No amount of marketing can help you if you don’t know what you want to be when you grow up. No value proposition is going to help if you don’t know the market. Your elevator speech might as well be Muzak® if you don’t know the competition. A vision statement without a strategy is as worthless as an understanding with Kim Jong Un.

A strategic plan and business plan are the prerequisites for any successful marketing campaign or dare I say marketing plan. It’s not that I’m anally retentive planning addict. The fact is that I am probably the least organized terminally ADD afflicted person I know. I just put whatever focus, concentration and logic I can muster into planning when it comes to business. It’s a money thing. I don’t like to lose it or for anyone looking to me to manage theirs to lose it either.

Perhaps I should take the old adage about a fool and his money to heart and maximize my own income at the expense of others. Fortunately or unfortunately, I wasn’t raised that way. So I marshal on shouting the virtues of planning and the dependency of effective marketing on a company strategy and business plan. Shouting at people when they’re on the verge of rapture when in the throes of entrepreneurial passion is decidedly unpopular.

Marketing is dependent upon knowledge. Promotion, i.e. all those clever internet tricks we thrive on, is dependent on strategy. Without that, there’s no product, price, target market and compelling value proposition in the form of differentiation, niche/focus or price leadership. In short, content. No content, no website. No content, no blog. No content and the list goes on and on.
The last vital truth on marketing is that it is all about making money. The snake oil salesmen will want to sell you the finest website money can buy, the slickest brochure imaginable, design events that rival .com Christmas parties and SEO you to the poor house. Marketing is ROI driven. Startups in particular need to be guerrilla marketers. Marketing doesn’t have to cost a lot.

Effective marketing is based on solid strategy, planning and coordinated campaigns with specific purpose. It doesn’t all have to be perfect. And the next time a Guru tells you that everything going to the marketplace will reflect of the quality of your promotional material and you must spare no expense. Put all that pent up passion to good use and let them have it.

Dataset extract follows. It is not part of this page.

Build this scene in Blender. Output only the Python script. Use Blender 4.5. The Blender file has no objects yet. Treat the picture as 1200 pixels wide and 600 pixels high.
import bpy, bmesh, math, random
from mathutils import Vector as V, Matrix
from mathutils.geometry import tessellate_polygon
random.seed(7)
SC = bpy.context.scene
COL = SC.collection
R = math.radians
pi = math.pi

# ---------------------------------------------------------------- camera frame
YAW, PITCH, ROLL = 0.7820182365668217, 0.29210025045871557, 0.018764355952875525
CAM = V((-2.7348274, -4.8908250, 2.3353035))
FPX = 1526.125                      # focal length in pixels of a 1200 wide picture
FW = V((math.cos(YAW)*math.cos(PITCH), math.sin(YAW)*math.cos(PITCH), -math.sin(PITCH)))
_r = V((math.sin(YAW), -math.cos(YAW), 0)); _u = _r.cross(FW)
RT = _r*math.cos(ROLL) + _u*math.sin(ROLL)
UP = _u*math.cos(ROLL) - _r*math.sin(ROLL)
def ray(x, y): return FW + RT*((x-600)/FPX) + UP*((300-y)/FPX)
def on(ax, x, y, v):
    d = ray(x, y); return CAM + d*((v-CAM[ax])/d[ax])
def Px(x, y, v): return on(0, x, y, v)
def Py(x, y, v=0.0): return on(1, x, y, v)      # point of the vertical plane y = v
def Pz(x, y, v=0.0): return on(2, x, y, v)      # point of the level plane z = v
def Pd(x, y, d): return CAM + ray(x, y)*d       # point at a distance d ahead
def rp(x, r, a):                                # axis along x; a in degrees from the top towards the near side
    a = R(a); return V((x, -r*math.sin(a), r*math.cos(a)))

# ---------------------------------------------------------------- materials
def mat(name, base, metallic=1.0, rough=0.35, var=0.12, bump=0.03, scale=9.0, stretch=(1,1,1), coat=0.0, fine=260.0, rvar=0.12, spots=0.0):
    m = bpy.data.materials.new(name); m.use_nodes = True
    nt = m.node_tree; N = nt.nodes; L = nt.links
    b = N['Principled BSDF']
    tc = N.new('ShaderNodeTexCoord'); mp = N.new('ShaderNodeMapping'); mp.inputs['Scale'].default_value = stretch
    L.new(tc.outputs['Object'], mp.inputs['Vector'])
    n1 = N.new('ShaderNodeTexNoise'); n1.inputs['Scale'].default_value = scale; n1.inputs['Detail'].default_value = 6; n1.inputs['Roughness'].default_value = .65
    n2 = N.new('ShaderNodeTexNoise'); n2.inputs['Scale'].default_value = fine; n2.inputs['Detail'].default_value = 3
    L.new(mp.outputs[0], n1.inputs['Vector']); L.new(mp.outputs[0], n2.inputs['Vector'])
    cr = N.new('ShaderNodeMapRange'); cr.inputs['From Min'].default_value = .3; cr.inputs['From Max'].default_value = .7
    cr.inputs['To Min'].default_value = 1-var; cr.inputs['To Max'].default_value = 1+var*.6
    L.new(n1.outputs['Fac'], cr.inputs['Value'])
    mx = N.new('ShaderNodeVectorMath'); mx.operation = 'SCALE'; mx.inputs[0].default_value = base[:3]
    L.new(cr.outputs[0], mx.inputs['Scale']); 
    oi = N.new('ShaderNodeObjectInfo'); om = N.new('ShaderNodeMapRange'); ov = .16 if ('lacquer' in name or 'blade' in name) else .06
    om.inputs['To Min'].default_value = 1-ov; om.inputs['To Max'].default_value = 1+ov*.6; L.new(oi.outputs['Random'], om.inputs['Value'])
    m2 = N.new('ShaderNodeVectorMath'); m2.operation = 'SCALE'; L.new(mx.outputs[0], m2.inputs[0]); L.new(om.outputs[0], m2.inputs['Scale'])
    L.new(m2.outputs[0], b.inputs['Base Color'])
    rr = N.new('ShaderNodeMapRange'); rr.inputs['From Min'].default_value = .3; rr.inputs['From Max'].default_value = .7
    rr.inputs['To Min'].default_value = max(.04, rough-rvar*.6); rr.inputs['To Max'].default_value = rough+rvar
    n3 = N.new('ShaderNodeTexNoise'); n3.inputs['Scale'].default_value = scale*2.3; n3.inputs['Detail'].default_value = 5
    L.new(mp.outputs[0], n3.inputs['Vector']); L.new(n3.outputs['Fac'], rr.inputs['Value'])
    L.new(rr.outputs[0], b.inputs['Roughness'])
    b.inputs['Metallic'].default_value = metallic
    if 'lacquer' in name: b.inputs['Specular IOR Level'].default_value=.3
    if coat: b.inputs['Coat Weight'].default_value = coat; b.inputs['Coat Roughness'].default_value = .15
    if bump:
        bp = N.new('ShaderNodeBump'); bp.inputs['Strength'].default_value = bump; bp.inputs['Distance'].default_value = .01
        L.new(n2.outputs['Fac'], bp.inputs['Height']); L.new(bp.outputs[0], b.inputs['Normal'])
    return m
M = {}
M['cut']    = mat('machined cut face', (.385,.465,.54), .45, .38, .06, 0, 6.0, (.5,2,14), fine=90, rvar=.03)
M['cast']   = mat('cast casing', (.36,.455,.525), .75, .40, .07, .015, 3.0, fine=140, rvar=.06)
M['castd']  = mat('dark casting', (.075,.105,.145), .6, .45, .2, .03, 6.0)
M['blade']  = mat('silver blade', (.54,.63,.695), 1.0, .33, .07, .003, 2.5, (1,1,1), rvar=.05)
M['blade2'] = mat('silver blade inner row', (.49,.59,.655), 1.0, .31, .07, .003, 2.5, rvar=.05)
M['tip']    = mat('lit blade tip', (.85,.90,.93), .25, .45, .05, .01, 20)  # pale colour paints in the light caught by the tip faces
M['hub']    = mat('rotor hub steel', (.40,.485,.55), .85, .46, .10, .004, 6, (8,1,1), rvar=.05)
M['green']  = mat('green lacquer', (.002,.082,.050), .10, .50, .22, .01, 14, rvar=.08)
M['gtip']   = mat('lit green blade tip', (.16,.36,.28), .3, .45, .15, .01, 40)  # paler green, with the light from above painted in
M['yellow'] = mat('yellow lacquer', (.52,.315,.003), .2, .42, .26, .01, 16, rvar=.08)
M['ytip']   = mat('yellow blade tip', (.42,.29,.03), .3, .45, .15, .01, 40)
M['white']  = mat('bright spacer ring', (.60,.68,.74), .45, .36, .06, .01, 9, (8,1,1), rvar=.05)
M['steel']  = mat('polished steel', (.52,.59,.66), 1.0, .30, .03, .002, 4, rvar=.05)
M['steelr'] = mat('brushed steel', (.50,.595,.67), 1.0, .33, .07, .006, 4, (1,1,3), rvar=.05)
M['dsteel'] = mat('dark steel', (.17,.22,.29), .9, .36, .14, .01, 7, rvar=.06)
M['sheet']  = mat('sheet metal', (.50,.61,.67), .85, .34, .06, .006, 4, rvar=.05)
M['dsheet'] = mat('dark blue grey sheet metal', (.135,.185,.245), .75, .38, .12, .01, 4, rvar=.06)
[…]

Dr. Philip Kotler defines marketing as “the science and art of exploring, creating, and delivering value to satisfy the needs of a target market at a profit. Marketing identifies unfulfilled needs and desires. It defines, measures and quantifies the size of the identified market and the profit potential. It pinpoints which segments the company is capable of serving best and it designs and promotes the appropriate products and services.” If you’ve ever taken a college level course in marketing, you’ve read one of his books. The definition implies a lot of work. Business success is a lot of hard work.